If they had to give each candidate twenty minutes, and we have a thousand candidates a year, you will appreciate what that would mean; and we could not find enough practical men who could give the time to conduct such examinations.I understand that the course at Dar es Salaam will be a three-year course. If, therefore, this was followed by the one and a half year postgraduate practical course that I have suggested, it would take the men four and a half years to qualify. I know they can get called to the English Bar in much less time than that; but at the present time, in England, if a man has taken a degree he needs six years to qualify as an English solicitor (three years at University and three years in articles), and if he has not taken a degree, but goes straight into a solicitor’s office, he has to do five years’ articles.
When I was in Africa it was suggested to me that a law school could be run in their spare time by lawyers carrying on practice. I do not believe that such a scheme would work. The postgraduate law school that I envisage would be a whole time law school where candidates would attend five whole days a week If a law school were staffed by lawyers engaged in their own practice, the law school would, almost certainly, be an evening affair. That would not be satisfactory. It is essential that those who have taken their degrees should go to the postgraduate school and concentrate on their work there. We should never see a satisfactory result if the classes were evening classes.
At the risk of offending a few people I must say that I think it unfortunate that some men who have been called to the English Bar, and have had no practical experience in the practice of the law, have been allowed, without any further qualification, to practise in countries where there is a fused legal profession.
I mentioned earlier that I have learned something of the native courts in some of the countries that I have visited.

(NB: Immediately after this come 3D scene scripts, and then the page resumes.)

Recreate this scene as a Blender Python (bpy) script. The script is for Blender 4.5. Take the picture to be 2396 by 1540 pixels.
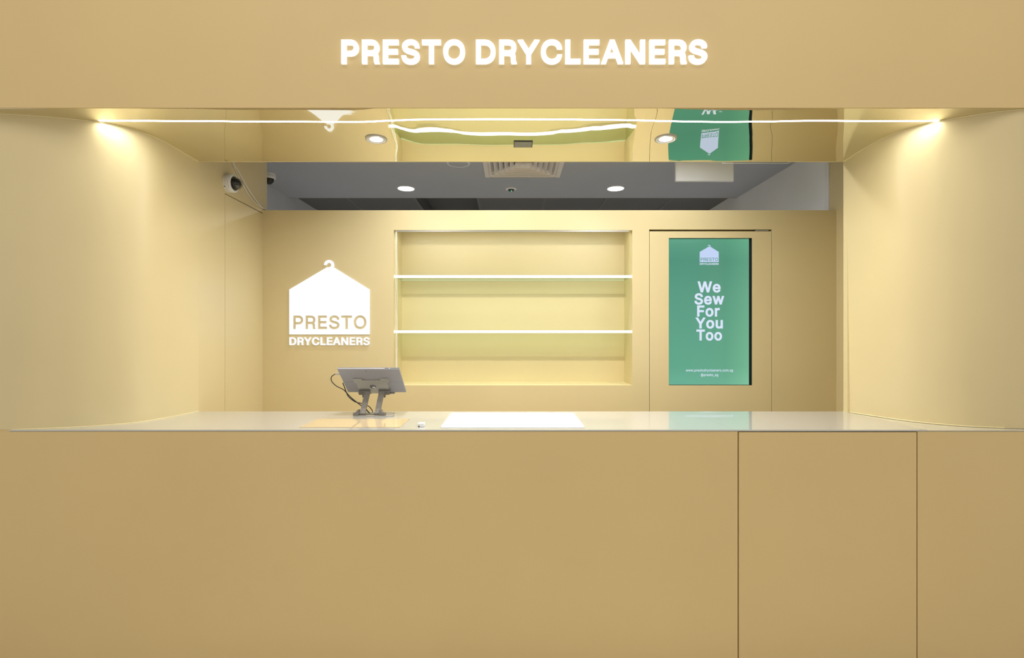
import bpy, math, random
from mathutils import Vector, Matrix
from mathutils.geometry import delaunay_2d_cdt
random.seed(7)
for _o in list(bpy.data.objects): bpy.data.objects.remove(_o)
SC = bpy.context.scene
COL = SC.collection

# ------------------------------------------------------------------ camera, world, exposure
U = 0.00163          # metres per pixel at the fascia plane
D0 = 1.86            # camera to fascia, metres
EYE = 1.36
CX, HY = 1200.0, 776.0
cam = bpy.data.cameras.new('camera')
cam.sensor_width = 36.0
cam.lens = (D0 / U) / 2396 * 36.0
cam.shift_x = -2.0 / 2396
cam.shift_y = 6.0 / 2396
cam.clip_start = 0.05
camo = bpy.data.objects.new('camera', cam)
COL.objects.link(camo)
camo.location = (0, 0, EYE)
camo.rotation_euler = (math.pi / 2, 0, 0)
SC.camera = camo

world = bpy.data.worlds.new('concourse_daylight')
SC.world = world
world.use_nodes = True
_bg = world.node_tree.nodes['Background']
_bg.inputs[0].default_value = (1.0, 0.95, 0.86, 1)
_bg.inputs[1].default_value = 0.62

SC.view_settings.view_transform = 'Standard'
SC.view_settings.look = 'None'
SC.view_settings.gamma = 1.0
SC.view_settings.use_curve_mapping = False
SC.view_settings.exposure = 0.0

def area(name, loc, size, power, color=(1, 1, 1), rot=(0, 0, 0), shape='DISK', size_y=None, parent=None, spread=math.pi):
    l = bpy.data.lights.new(name, 'AREA')
    l.shape = shape; l.size = size
    if size_y: l.size_y = size_y
    l.energy = power; l.color = color; l.spread = spread
    o = bpy.data.objects.new(name, l); COL.objects.link(o)
    o.rotation_euler = rot
    if parent:
        o.parent = parent
        o.location = Vector(loc) - Vector(parent.location)
    else:
        o.location = loc
    return o

# broad unseen fill lamp for the concourse lights, added to grade the fascia
area('concourse_fill_lamp', (0, -0.6, 4.2), 5.0, 66, (1, .96, .90), (math.radians(20), 0, 0), 'RECTANGLE', 2.0)
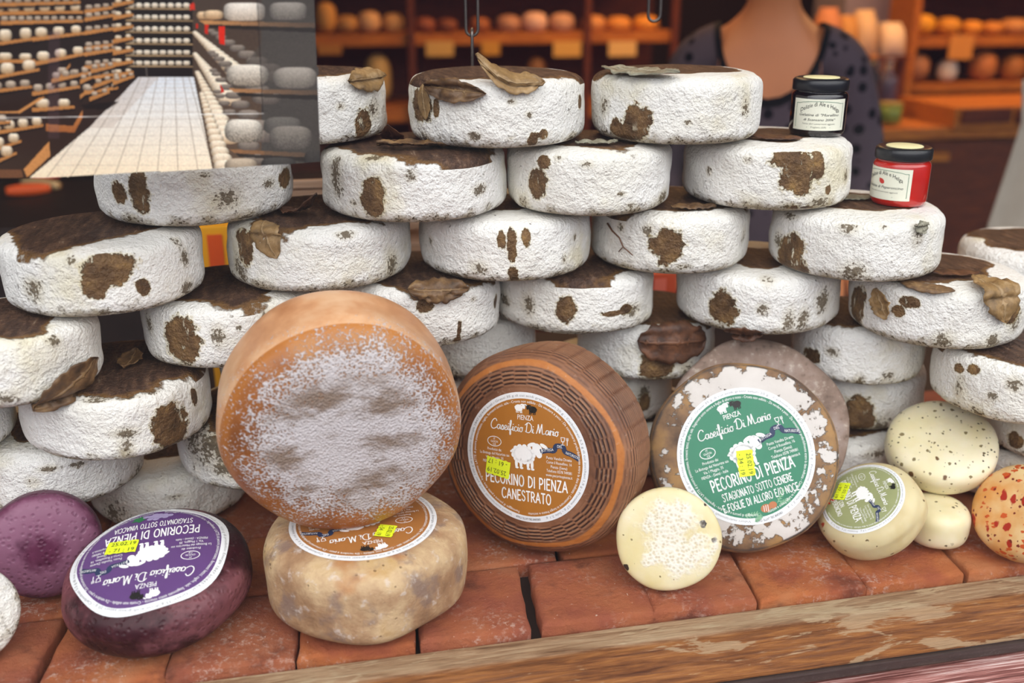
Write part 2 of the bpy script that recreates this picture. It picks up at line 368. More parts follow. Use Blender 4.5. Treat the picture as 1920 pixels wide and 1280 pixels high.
def P(col, rough=.55, spec=.35):
    k = (col, rough, spec)
    if k not in _pl: _pl[k] = plain('paint_' + str(len(_pl)), col, rough, spec)
    return _pl[k]

# ================================================================== setting
m_ = MB(); m_.box((-2.2, .885, -1.0), (4.8, 4.9, -.9)); tag(m_.build('floor', plain('shop_floor', '#3a2a22', .6)), kind='structure')
m_ = MB(); m_.box((-2.2, .885, 1.6), (4.8, 4.9, 1.7)); tag(m_.build('ceiling', plain('shop_ceiling', '#4a3a30', .8)), kind='structure')
m_ = MB(); m_.box((-2.2, 4.8, -.9), (4.8, 4.9, 1.6)); tag(m_.build('wall_back', plain('back_wall', '#2c1810', .8, var=.2, scale=4)), kind='structure')
m_ = MB(); m_.box((-2.3, .885, -.9), (-2.2, 4.9, 1.6)); tag(m_.build('wall_left', plain('side_wall', '#3a2418', .8)), kind='structure')
m_ = MB(); m_.box((4.8, .885, -.9), (4.9, 4.9, 1.6)); tag(m_.build('wall_right', plain('side_wall_b', '#3a2418', .8)), kind='structure')
m_ = MB(); m_.box((-9, -9, -1.1), (9, .885, -1.0)); tag(m_.build('floor_street', plain('street_paving', '#26262c', .8, var=.2, scale=3)), kind='structure')
m_ = MB(); m_.box((-2.2, .852, -.082), (4.8, .858, 1.6)); tag(m_.build('window_1', M_glass), 'clear shop window pane in front of the cheese display', kind='structure')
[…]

Many of these courts administer no written law and have no established practice.
More often than not legal representation is not permitted to parties before the court or to accused persons. I have discussed this with European lawyers who have had years of experience in Africa. Many of them would like to see native courts brought more or less into line with the courts manned by Europeans, but they say that only when there is a sufficient number of African lawyers practising will this be possible. The task of bringing these courts up to the standard that every lawyer and most other people would desire will be long and heavy, and it is on that account all the more important that those who eventually tackle it should be well trained.I understand that in all the East African countries there is much to be done to establish ownership to land and get it all properly registered. That, again, is a task which will call for practical knowledge.
Those Africans who look forward to practising as lawyers in Africa will, therefore, have to face up to a great challenge. Those of us who know the countries that have already attained or are about to attain independence all wish to see them successful. One essential to such success is that their laws shall be administered by people who have been properly trained to that end.